Hoge Raad, 25-02-2022, ECLI:NL:HR:2022:322, 21/01996
Hoge Raad, 25-02-2022, ECLI:NL:HR:2022:322, 21/01996
Gegevens
- Instantie
- Hoge Raad
- Datum uitspraak
- 25 februari 2022
- Datum publicatie
- 25 februari 2022
- ECLI
- ECLI:NL:HR:2022:322
- Formele relaties
- In cassatie op : ECLI:NL:GHDHA:2021:766
- Zaaknummer
- 21/01996
Inhoudsindicatie
HR: 81.1 RO.
Uitspraak
HOGE RAAD DER NEDERLANDEN
BELASTINGKAMER
Nummer 21/01996
Datum 25 februari 2022
ARREST
in de zaak van
[X] te [Z] (hierna: belanghebbende)
tegen
het DAGELIJKS BESTUUR VAN DE BELASTINGSAMENWERKING GOUWE-RIJNLAND
op het beroep in cassatie tegen de uitspraak van het Gerechtshof Den Haag van 18 maart 2021, nr. BK-20/004961, op het hoger beroep van belanghebbende tegen een uitspraak van de Rechtbank Den Haag (nr.

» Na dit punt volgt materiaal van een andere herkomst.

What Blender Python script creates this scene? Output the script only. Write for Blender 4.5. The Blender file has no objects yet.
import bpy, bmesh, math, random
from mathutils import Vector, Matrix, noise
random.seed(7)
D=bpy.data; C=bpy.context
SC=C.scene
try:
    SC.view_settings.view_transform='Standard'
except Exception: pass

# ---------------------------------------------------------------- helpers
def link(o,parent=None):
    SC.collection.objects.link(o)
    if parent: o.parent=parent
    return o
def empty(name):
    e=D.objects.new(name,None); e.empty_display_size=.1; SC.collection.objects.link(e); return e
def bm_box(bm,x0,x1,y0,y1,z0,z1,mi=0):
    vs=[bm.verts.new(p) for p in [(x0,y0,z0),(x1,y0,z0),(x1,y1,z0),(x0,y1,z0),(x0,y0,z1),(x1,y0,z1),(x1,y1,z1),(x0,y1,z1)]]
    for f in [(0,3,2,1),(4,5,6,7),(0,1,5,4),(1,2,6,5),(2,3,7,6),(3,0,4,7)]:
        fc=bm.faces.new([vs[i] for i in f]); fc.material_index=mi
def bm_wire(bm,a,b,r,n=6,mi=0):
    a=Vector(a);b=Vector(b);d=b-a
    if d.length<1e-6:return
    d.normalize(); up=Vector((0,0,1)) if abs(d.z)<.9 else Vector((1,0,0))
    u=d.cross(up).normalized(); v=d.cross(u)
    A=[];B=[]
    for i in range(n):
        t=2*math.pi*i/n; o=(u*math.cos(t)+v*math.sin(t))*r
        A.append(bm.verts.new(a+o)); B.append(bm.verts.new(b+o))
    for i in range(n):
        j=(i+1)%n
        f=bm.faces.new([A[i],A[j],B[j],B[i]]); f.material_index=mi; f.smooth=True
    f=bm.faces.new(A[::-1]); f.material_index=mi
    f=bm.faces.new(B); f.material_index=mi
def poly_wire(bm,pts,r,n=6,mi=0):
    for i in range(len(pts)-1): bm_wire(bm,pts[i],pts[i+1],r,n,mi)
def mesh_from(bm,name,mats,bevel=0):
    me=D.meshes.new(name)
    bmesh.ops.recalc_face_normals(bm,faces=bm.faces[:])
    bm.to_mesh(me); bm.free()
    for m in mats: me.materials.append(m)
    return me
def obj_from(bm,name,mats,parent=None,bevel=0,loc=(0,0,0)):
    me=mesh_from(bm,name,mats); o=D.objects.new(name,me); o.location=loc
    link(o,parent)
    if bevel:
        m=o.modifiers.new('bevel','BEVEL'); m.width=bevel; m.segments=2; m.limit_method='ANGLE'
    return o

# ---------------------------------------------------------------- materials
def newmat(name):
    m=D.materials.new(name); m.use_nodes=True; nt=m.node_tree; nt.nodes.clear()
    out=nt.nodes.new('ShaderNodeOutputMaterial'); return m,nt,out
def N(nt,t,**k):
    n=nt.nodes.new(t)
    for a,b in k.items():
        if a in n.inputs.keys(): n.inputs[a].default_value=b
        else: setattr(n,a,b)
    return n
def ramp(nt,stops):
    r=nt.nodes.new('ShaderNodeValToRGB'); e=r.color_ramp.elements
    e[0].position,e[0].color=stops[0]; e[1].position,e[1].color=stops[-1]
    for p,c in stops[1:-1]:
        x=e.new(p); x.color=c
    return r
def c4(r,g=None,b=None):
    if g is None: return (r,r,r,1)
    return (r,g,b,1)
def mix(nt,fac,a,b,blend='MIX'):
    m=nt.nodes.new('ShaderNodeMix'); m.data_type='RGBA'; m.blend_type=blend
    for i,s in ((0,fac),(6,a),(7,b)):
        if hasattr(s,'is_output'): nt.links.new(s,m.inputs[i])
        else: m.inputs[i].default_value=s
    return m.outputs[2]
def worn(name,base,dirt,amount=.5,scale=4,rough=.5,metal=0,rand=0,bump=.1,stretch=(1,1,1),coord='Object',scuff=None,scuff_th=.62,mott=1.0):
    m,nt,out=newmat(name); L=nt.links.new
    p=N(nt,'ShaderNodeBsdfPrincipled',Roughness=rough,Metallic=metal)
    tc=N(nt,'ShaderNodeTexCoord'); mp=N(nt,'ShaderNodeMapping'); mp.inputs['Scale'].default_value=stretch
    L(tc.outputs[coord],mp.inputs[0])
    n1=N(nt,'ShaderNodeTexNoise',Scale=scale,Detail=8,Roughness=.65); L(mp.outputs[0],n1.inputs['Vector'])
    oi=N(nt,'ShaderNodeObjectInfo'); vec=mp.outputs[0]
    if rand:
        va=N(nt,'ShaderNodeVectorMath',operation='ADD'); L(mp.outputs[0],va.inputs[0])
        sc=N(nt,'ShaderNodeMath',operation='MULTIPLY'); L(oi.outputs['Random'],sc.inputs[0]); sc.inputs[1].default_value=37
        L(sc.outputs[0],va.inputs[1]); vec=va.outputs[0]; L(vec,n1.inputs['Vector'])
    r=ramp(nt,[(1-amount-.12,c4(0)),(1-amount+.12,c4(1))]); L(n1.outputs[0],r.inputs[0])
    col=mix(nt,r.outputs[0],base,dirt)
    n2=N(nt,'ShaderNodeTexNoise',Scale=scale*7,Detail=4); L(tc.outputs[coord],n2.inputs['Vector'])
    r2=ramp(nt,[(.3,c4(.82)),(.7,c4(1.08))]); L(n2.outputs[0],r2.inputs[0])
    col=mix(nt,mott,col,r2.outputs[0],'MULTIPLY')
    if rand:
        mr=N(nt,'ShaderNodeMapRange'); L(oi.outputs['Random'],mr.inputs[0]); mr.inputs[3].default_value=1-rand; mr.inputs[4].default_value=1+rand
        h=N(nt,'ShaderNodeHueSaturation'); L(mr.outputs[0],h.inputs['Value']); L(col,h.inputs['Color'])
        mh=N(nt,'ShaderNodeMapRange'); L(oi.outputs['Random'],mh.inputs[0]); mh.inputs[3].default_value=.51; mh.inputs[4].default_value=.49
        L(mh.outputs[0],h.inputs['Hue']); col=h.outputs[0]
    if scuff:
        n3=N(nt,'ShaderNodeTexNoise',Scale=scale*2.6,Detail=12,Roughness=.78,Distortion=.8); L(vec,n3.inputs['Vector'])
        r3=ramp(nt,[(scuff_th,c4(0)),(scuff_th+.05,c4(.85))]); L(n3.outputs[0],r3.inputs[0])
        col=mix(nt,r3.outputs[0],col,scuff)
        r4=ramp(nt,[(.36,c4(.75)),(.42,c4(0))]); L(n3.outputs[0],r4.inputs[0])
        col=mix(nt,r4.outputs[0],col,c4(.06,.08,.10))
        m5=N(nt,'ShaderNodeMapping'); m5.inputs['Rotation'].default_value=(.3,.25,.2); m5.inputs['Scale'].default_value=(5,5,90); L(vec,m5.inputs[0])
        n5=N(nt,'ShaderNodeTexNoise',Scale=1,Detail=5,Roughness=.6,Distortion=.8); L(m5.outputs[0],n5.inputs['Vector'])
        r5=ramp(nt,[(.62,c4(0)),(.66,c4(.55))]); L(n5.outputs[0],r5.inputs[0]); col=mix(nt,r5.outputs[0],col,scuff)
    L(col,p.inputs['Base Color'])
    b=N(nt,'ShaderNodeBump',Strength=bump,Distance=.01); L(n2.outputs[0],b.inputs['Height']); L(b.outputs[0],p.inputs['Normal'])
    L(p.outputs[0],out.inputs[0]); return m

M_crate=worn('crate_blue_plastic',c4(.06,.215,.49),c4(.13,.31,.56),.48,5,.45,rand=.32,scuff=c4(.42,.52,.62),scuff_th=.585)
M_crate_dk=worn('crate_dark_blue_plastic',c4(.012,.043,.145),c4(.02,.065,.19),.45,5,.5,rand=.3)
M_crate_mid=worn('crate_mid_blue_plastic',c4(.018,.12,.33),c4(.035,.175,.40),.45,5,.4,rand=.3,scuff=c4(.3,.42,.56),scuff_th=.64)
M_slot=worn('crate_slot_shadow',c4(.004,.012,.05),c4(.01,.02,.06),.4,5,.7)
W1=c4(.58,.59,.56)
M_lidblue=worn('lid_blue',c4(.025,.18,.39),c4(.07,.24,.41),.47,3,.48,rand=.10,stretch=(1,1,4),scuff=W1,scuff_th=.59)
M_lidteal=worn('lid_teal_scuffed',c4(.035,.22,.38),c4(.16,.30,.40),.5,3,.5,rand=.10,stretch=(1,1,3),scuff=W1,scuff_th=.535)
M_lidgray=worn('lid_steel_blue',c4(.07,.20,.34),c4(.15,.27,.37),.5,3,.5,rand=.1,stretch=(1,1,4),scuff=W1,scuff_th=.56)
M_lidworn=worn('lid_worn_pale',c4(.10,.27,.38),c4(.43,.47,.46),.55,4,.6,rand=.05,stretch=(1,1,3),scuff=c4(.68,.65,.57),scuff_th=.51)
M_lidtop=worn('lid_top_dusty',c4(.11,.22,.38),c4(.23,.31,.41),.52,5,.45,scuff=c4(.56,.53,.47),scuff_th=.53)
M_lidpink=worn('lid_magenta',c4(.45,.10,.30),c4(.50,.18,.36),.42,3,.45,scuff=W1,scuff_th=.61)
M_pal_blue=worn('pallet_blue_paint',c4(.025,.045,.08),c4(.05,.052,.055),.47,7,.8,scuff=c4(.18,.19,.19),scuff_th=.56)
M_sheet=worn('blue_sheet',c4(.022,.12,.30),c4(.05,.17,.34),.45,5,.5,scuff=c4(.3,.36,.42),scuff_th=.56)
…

SGR 19/5989) betreffende aan belanghebbende in rekening gebrachte kosten van vervolging.
1 Geding in cassatie
Belanghebbende, vertegenwoordigd door A. van Velsen, heeft tegen de uitspraak van het Hof beroep in cassatie ingesteld en daarbij een aantal klachten aangevoerd.
Het dagelijks bestuur van de Belastingsamenwerking Gouwe-Rijnland (hierna: het Dagelijks Bestuur), vertegenwoordigd door [P], heeft een verweerschrift ingediend.
Belanghebbende heeft een conclusie van repliek ingediend.
Het Dagelijks Bestuur heeft een conclusie van dupliek ingediend.
2 Beoordeling van de klachten
De Hoge Raad heeft de klachten over de uitspraak van het Hof beoordeeld. De uitkomst hiervan is dat deze klachten niet kunnen leiden tot vernietiging van die uitspraak. De Hoge Raad hoeft niet te motiveren waarom hij tot dit oordeel is gekomen. Bij de beoordeling van deze klachten is het namelijk niet nodig om antwoord te geven op vragen die van belang zijn voor de eenheid of de ontwikkeling van het recht (zie artikel 81, lid 1, van de Wet op de rechterlijke organisatie).
3 Proceskosten
De Hoge Raad ziet geen aanleiding voor een veroordeling in de proceskosten.